Pakistan, India set for new peace talks
PAKISTAN: India and Pakistan are set to hold talks Tuesday
aimed at kickstarting their slow-moving peace process, in the first such
contact since a new civilian government took power in Islamabad.
The talks are expected to focus on the divided Himalayan region of
Kashmir and on terrorism, the two issues that have most troubled the
nuclear-armed neighbours since they launched a dialogue in January 2004.
The talks come a day after an Indian army soldier died in shooting
across the military ceasefire line dividing Kashmir, which is split
between the rivals and claimed in full by both.
Indian foreign secretary Shivshankar Menon — the country’s top
foreign ministry bureaucrat — is to meet his Pakistani counterpart
Salman Bashir Tuesday for a review of the four rounds of talks held over
the past four years.
Their meeting will prepare the ground for talks between Indian
external affairs minister Pranab Mukherjee and his Pakistani counterpart
Shah Mehmood Qureshi on Wednesday, a Pakistani foreign ministry
statement said.
“The review meetings will help the two sides to assess the progress
made in the fourth round of the eight segments of composite dialogue
process and deliberate on how to address the outstanding issues in a
more meaningful way,” it said.
The talks will be the first high-level contact between the two sides
since February 2007, when Mukherjee travelled to Pakistan.
They will also be the first since a coalition of parties hostile to
Pakistani President Pervez Musharraf came to power in March after
winning elections the previous month.
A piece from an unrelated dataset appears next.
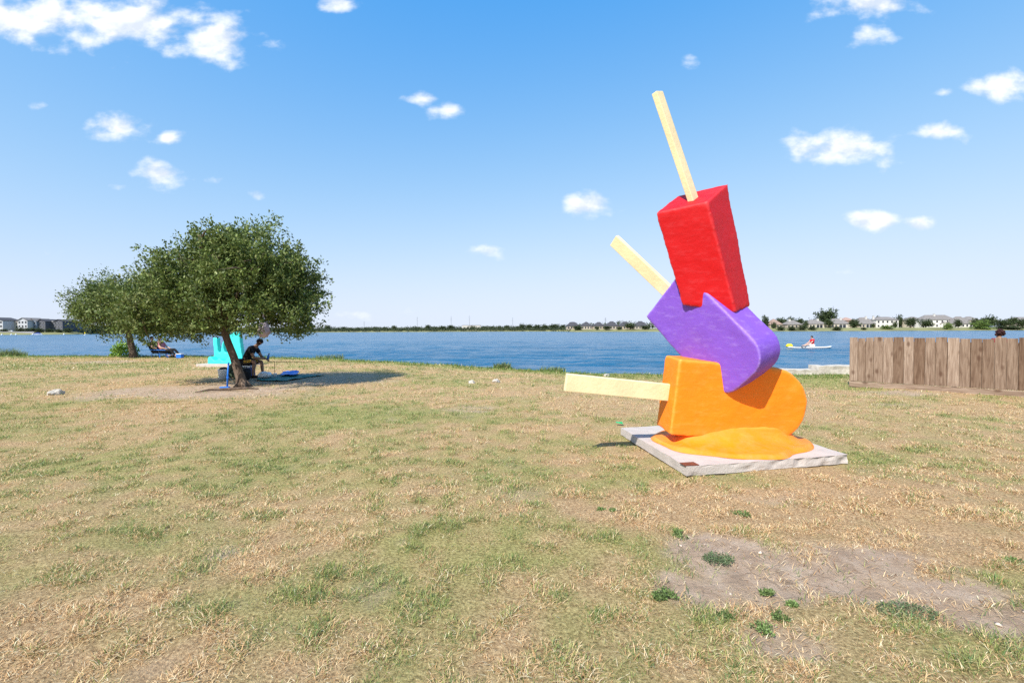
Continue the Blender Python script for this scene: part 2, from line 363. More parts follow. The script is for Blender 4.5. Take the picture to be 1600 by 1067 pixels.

India and Pakistan were
partitioned in 1947 after independence from Britain and have fought
three wars since.
They also had a skirmish in Kashmir in 1999 and a major border
standoff in 2002. While ties have improved, the rivals have made no
significant progress on their key dispute — the status of divided,
Muslim-majority Kashmir.
Kashmir has been the trigger for two of their wars and the Indian
part of the region has been rocked by an insurgency since 1989. New
Delhi accuses Islamabad of supporting the rebellion, a charge Pakistan
denies.
India was also stunned by serial blasts in the city of Jaipur a week
ago which killed 63 people, but did not point the finger at Pakistan as
it has done in the case of other attacks in the past.